Eleven years later, Peter was killed in action in the First World War, aged 18; his death shattered her, and intensified her pacifist beliefs. The show’s final section includes Kollwitz’s political and humanitarian posters, a few beautifully intimate charcoal and crayon sketches of lovers that are drawn with the same sparse gestures as her images of grief, and her War print series (1918–22/23), begun just after the end of World War I. These works mark a transition from lithography and etching to woodcut printing.

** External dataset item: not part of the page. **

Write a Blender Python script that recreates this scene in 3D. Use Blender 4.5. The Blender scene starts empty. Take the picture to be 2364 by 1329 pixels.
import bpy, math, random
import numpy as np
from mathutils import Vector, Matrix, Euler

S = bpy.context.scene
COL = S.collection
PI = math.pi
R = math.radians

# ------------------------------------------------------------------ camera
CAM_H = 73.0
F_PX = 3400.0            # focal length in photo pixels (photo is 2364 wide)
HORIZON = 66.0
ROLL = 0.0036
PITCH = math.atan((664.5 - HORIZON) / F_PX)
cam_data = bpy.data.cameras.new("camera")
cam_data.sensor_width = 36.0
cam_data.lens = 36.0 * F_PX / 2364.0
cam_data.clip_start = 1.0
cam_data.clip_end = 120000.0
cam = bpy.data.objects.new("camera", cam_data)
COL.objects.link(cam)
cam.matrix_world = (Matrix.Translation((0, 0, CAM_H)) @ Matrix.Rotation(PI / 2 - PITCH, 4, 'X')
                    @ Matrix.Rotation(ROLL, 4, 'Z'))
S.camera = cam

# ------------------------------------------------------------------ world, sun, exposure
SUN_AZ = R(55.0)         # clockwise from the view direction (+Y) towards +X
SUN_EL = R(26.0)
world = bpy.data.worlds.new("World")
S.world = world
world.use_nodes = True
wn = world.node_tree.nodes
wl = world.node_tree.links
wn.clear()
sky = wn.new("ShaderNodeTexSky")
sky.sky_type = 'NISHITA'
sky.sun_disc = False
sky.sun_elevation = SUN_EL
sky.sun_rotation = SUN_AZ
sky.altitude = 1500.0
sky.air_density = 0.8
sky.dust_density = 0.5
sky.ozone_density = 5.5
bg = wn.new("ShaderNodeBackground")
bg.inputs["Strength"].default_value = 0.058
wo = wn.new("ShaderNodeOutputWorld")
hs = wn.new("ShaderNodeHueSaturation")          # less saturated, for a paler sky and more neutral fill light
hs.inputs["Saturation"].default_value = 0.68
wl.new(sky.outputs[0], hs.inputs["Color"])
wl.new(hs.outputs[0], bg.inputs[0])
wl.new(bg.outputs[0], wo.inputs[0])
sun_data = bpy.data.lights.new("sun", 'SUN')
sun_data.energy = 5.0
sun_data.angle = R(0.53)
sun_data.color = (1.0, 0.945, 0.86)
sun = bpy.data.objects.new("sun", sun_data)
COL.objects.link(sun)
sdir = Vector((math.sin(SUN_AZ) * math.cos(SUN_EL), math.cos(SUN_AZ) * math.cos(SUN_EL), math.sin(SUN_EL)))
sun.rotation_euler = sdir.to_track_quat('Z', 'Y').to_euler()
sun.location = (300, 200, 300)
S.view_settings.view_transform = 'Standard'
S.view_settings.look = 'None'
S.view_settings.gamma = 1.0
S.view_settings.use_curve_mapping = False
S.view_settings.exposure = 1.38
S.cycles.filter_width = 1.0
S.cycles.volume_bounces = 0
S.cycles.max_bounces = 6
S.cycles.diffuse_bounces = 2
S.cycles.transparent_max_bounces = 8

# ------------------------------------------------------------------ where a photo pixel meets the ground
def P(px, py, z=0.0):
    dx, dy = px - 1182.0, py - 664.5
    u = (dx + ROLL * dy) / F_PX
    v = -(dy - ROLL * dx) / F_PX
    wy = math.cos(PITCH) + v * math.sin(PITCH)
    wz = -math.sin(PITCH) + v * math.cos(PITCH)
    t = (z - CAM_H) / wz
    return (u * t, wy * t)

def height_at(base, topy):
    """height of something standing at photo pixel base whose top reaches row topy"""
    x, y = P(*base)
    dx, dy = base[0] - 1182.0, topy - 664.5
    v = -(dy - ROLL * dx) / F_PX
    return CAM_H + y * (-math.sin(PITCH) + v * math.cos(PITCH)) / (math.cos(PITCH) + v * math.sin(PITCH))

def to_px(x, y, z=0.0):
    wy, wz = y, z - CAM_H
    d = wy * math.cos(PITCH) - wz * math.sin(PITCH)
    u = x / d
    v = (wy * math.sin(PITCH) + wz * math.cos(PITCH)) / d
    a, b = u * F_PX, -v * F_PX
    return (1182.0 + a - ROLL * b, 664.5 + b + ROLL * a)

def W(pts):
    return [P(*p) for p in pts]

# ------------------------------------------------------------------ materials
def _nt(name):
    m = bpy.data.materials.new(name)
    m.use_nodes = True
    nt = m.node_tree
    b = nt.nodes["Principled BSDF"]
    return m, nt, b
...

The switch to woodcut served a practical purpose, allowing for editions of up to 400 to be published, and much faster and cheaper production than engraving, but it’s the aesthetic transformation that’s most notable. Kollwitz’s facility with gesture and emotional expression remains, but the grayscale of the other mediums is gone, replaced by stark black and white. She began the War series as crayon lithographs (some of which are included in the show), which have a sense of softness that the final works reject. The War woodcuts are unrelenting, a culmination of the rage and tragedy that carry through her oeuvre. In the nearly 80 years since Kollwitz’s death, images of violence have only become more ubiquitous. It’s a devastating testament to her artistry that these works are still so moving. 

Käthe Kollwitz continues at the Museum of Modern Art (11 West 53rd Street, Midtown, Manhattan) through July 20. The exhibition was organized by Starr Figura, curator, with Maggie Hire, curatorial assistant, Department of Drawings and Prints.